A Filipa morreu há dias no dia de S. Bernardo! Não faz parte das 7 Mosqueteiras, mas de uma Companhia que tenho desde 87, e que já me levou várias vezes a Rimini ( acabo da saber o título da edição de 2025 do Meeting, uma frase do T. S. Eliot, Nos lugares desertos construímos com novos tijolos ) , e aos Dolomitas.

Ao longo da vida, e para além das amizades de sempre, vão surgindo novas amizades, e tudo se acomoda aos lugares do coração que assim vai tendo uma vida própria, única, tanto mais potente quanto mais poderoso  for o amor que vai recebendo, no máximo o amor incondicional que de graça tenho recebido.

A minha meninice deu-me a experiência do amor incondicional de Mãe, dom precioso e inestimável que é um privilégio nos dias que correm. Muitas e feias são as guerras que o roubam a quem não pediu para nascer. Outros ainda não o têm porque são produto de encomendas ideológicas que, esquecendo o facto de que “antes de serem já eram”, se põem a inventar uma vida “à medida”.

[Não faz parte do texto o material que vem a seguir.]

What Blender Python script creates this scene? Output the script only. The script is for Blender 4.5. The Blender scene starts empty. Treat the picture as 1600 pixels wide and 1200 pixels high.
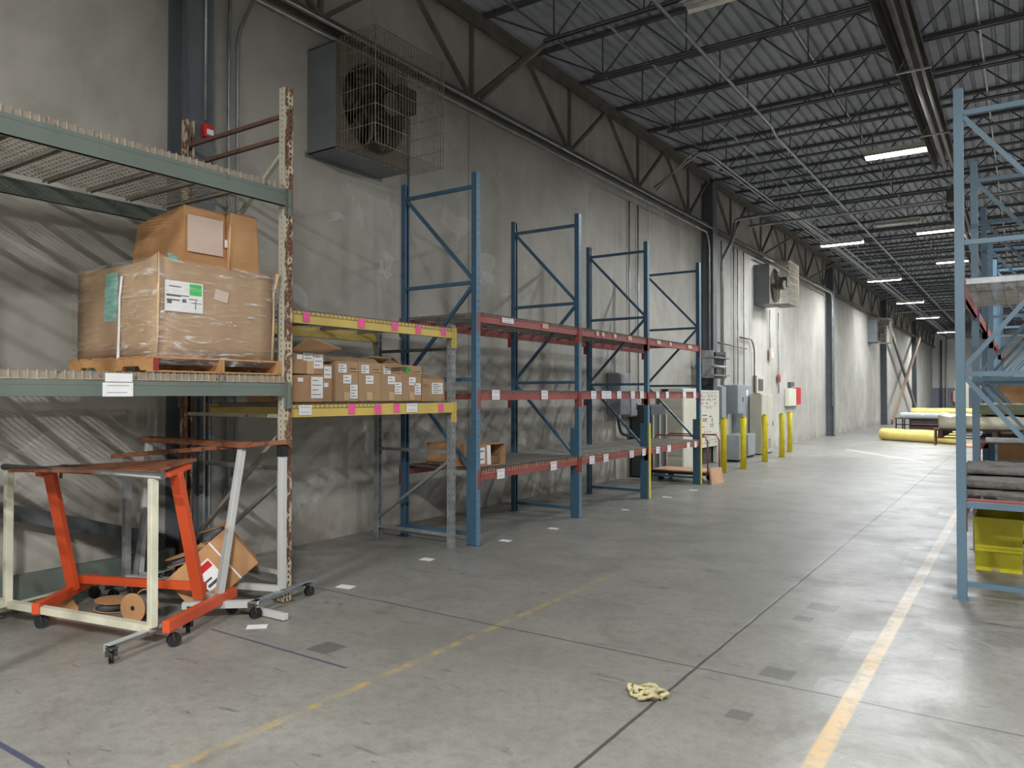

Medidas que erigem os caprichos em lei e se esquecem das razões que gritam o incondicional.

Mas volto ao meu Delon. Agora que já muito tempo passou, sou ainda eu que olho para ele, e nesse olhar vejo-me com o mesminho desejo de realização que então tinha. O mesmo grito a pedir de tudo o “je ne sais quoi” que preenche o vazio, a terra deserta e seca das coisas que passam sem nada me deixar.

Mas o tempo destas décadas que percorri não se reduz à ampulheta do vira o disco e toca o mesmo, ou à roda do eterno retorno que vi recentemente no filme Je rentre à la maison do Manoel de Oliveira.

Não que eu seja dotada de poderes especiais!

Simplesmente soube, e sei, no que me acontece, reconhecer o essencial, o que não passa.  O “único necessário”, ou “a melhor parte”, no dizer do Evangelho.

Reconheço-O nos que O reconheceram e por Ele deram a vida, como a Filipa, como Bernardo de Claraval.

Ao Alain e às minhas Copines agradeço a amizade que me mostrou que o meu desejo era maior do que uns olhos azuis, maior que as aventuras de adolescência. Já então eu, sem o saber, era sustentada pelo Senhor do tempo que tudo faz com novos tijolos.